Cumhurbaşkanı Tayyip Erdoğan, ailesi ve yakınlarının yurt dışına ‘milyonlarca dolar kaçırdığını’ belgeleyen CHP Genel Başkanı Kemal Kılıçdaroğlu’na yanıt verdi: “Mevcut şirketlerini satmaları sebebiyle onlara para geldi. Oraya da para gitmedi. Bu yapılan işlemlerde hiçbir sorun yoktur.”

Fotoğraf: DHA
Kılıçdaroğlu, partisinin grup toplantısında, Erdoğan’ın oğlu, kardeşi, eniştesi, dünürü ve eski özel kalem müdürünün bir vergi cennetindeki şirkete 2011 yılında gönderdiği 15 milyon doları tek tek sıraladıktan sonra swift mesajlarını ve dekontlarını göstermişti.

Fotoğraf: DHA
Kılıçdaroğlu’na “Kağıtların ne olduğunu bir kendisi, bir de onları eline tutuşturanlar biliyor” diyerek seslenen Erdoğan, Kılıçdaroğlu’nun başında olduğu bir CHP’nin ‘kayıp’ olduğunu söyledi.
‘Bu yapılan işlemlerde hiçbir sorun yoktur’
Erdoğan şöyle devam etti: “Madem belgelerin elinde olduğunu söylüyorsun, kürsüden sallamayı bırak. Milletimizle ve ilgili mercilerle paylaş. Git savcılığa teslim et. Bugüne kadar o kürsüden salladığın her kağıt ya yalan ya yanlış çıktı. Bizim için önemli olan şahsımıza ve ailemize yapılan saldırının cevapsız kalmamasıdır. İsimlerin çoğu 30-40 yıldır önemli işler yapmış iş adamlarıdır. Tayyip Erdoğan belediye başkanı değilken de bu insanlar işlerle uğraşıyordu.”
Kılıçdaroğlu’nun saydığı isimlerden olan ve ‘özel kalem müdürü’ olarak açıkladığı Mustafa Gündoğan’ın hiçbir dönem özel kalem müdürlüğünü yapmadığını savunan Erdoğan şöyle devam etti: “Bu zat bir iş adamıdır. Bir şirkete milyonlarca dolar para gönderdiğini iddia ediyor. Yurt dışında şirket ismi verip rakamlar zikretti. Ticaretle uğraşan birisi yurt dışında da şirket kurar, alır satar, Para havale eder, havale alır. Bunları anlatmanın zorluğunu elbette biliyorum. Bu beş isim asla o şirkete ve yere para göndermiş de değil. Mevcut şirketlerini satmaları sebebiyle onlara para geldi. Oraya da para gitmedi. Bu yapılan işlemlerde hiçbir sorun yoktur.”
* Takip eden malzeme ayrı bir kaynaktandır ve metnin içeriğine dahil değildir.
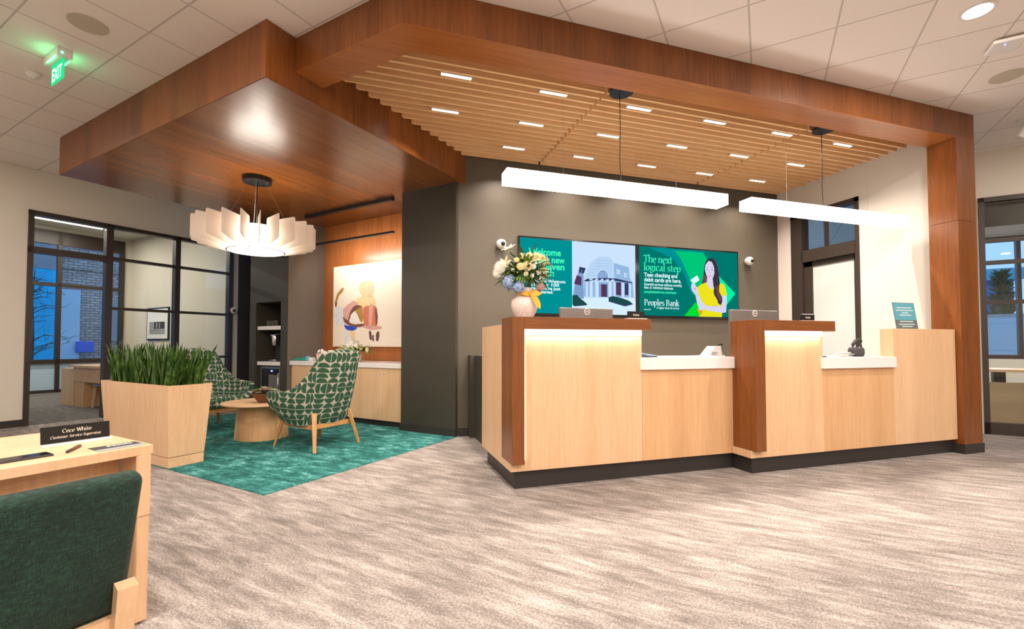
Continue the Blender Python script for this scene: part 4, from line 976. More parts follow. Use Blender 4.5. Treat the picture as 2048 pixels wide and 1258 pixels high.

‘Yurt dışına giden tek kuruş yok’
“İddia edildiği gibi yurt dışına giden tek kuruş yok” diyen cumhurbaşkanı, sözlerine şöyle son verdi: “Bu zat bir kez daha müfteri durumuna düştü mü, düştü. Peki, bu durum karşısında yüzü kızaracak mı? Hiç sanmıyorum. Maşallah kendisinde manda derisi gibi yüz var. Burada ismi geçen beş kişi, en üst düzeyden zaten davalarını açacaklar. Ben de ayrıca tekrar buna yeniden dava açacağım.”